• _TASK STATEMENT_: Reproduce all of the data below without alteration; exclude every picture.

• _DATA LINES_:

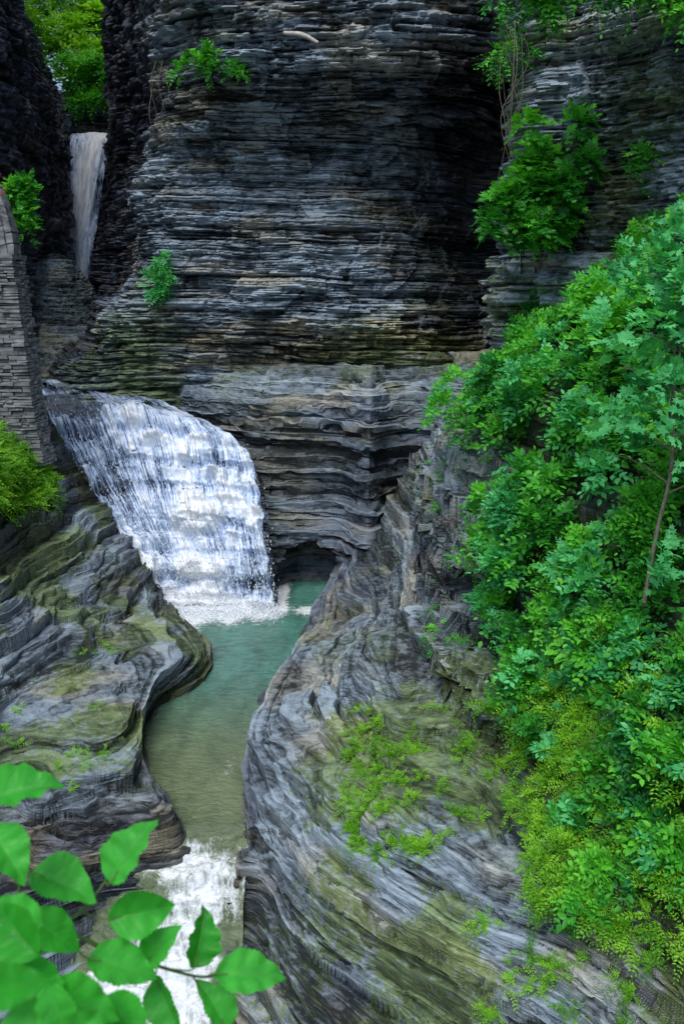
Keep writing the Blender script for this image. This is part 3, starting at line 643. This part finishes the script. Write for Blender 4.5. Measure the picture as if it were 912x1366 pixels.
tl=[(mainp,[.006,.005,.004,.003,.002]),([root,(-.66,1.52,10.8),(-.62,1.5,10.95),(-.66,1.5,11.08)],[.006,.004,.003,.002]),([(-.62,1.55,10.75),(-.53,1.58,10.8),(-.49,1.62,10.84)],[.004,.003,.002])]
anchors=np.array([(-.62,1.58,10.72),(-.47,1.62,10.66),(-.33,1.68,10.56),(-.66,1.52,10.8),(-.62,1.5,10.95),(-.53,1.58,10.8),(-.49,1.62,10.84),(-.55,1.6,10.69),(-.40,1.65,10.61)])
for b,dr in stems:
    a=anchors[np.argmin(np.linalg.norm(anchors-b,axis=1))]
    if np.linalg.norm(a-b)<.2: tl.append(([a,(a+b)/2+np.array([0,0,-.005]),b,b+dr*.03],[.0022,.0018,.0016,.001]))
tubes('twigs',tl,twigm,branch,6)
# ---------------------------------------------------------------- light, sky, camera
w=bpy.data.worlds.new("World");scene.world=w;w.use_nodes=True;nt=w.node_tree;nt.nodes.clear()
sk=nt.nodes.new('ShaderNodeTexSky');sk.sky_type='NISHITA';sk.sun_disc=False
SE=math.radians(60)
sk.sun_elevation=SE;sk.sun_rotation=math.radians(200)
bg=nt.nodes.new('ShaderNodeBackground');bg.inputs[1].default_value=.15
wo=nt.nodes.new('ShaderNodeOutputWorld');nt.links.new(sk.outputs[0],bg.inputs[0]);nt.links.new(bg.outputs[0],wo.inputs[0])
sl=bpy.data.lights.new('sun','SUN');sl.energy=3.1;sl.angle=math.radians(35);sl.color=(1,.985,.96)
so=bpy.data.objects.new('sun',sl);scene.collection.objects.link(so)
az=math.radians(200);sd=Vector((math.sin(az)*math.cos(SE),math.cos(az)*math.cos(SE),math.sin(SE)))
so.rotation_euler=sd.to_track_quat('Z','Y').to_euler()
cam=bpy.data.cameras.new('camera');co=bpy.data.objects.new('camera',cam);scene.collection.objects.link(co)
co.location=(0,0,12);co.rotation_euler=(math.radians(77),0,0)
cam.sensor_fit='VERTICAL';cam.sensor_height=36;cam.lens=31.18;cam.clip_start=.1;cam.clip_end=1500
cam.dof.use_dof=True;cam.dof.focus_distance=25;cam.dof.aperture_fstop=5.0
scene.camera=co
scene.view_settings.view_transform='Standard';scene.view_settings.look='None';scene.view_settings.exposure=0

• _WRITTEN RESPONSE_:
Keep writing the Blender script for this image. This is part 3, starting at line 643. This part finishes the script. Write for Blender 4.5. Measure the picture as if it were 912x1366 pixels.
tl=[(mainp,[.006,.005,.004,.003,.002]),([root,(-.66,1.52,10.8),(-.62,1.5,10.95),(-.66,1.5,11.08)],[.006,.004,.003,.002]),([(-.62,1.55,10.75),(-.53,1.58,10.8),(-.49,1.62,10.84)],[.004,.003,.002])]
anchors=np.array([(-.62,1.58,10.72),(-.47,1.62,10.66),(-.33,1.68,10.56),(-.66,1.52,10.8),(-.62,1.5,10.95),(-.53,1.58,10.8),(-.49,1.62,10.84),(-.55,1.6,10.69),(-.40,1.65,10.61)])
for b,dr in stems:
    a=anchors[np.argmin(np.linalg.norm(anchors-b,axis=1))]
    if np.linalg.norm(a-b)<.2: tl.append(([a,(a+b)/2+np.array([0,0,-.005]),b,b+dr*.03],[.0022,.0018,.0016,.001]))
tubes('twigs',tl,twigm,branch,6)
# ---------------------------------------------------------------- light, sky, camera
w=bpy.data.worlds.new("World");scene.world=w;w.use_nodes=True;nt=w.node_tree;nt.nodes.clear()
sk=nt.nodes.new('ShaderNodeTexSky');sk.sky_type='NISHITA';sk.sun_disc=False
SE=math.radians(60)
sk.sun_elevation=SE;sk.sun_rotation=math.radians(200)
bg=nt.nodes.new('ShaderNodeBackground');bg.inputs[1].default_value=.15
wo=nt.nodes.new('ShaderNodeOutputWorld');nt.links.new(sk.outputs[0],bg.inputs[0]);nt.links.new(bg.outputs[0],wo.inputs[0])
sl=bpy.data.lights.new('sun','SUN');sl.energy=3.1;sl.angle=math.radians(35);sl.color=(1,.985,.96)
so=bpy.data.objects.new('sun',sl);scene.collection.objects.link(so)
az=math.radians(200);sd=Vector((math.sin(az)*math.cos(SE),math.cos(az)*math.cos(SE),math.sin(SE)))
so.rotation_euler=sd.to_track_quat('Z','Y').to_euler()
cam=bpy.data.cameras.new('camera');co=bpy.data.objects.new('camera',cam);scene.collection.objects.link(co)
co.location=(0,0,12);co.rotation_euler=(math.radians(77),0,0)
cam.sensor_fit='VERTICAL';cam.sensor_height=36;cam.lens=31.18;cam.clip_start=.1;cam.clip_end=1500
cam.dof.use_dof=True;cam.dof.focus_distance=25;cam.dof.aperture_fstop=5.0
scene.camera=co
scene.view_settings.view_transform='Standard';scene.view_settings.look='None';scene.view_settings.exposure=0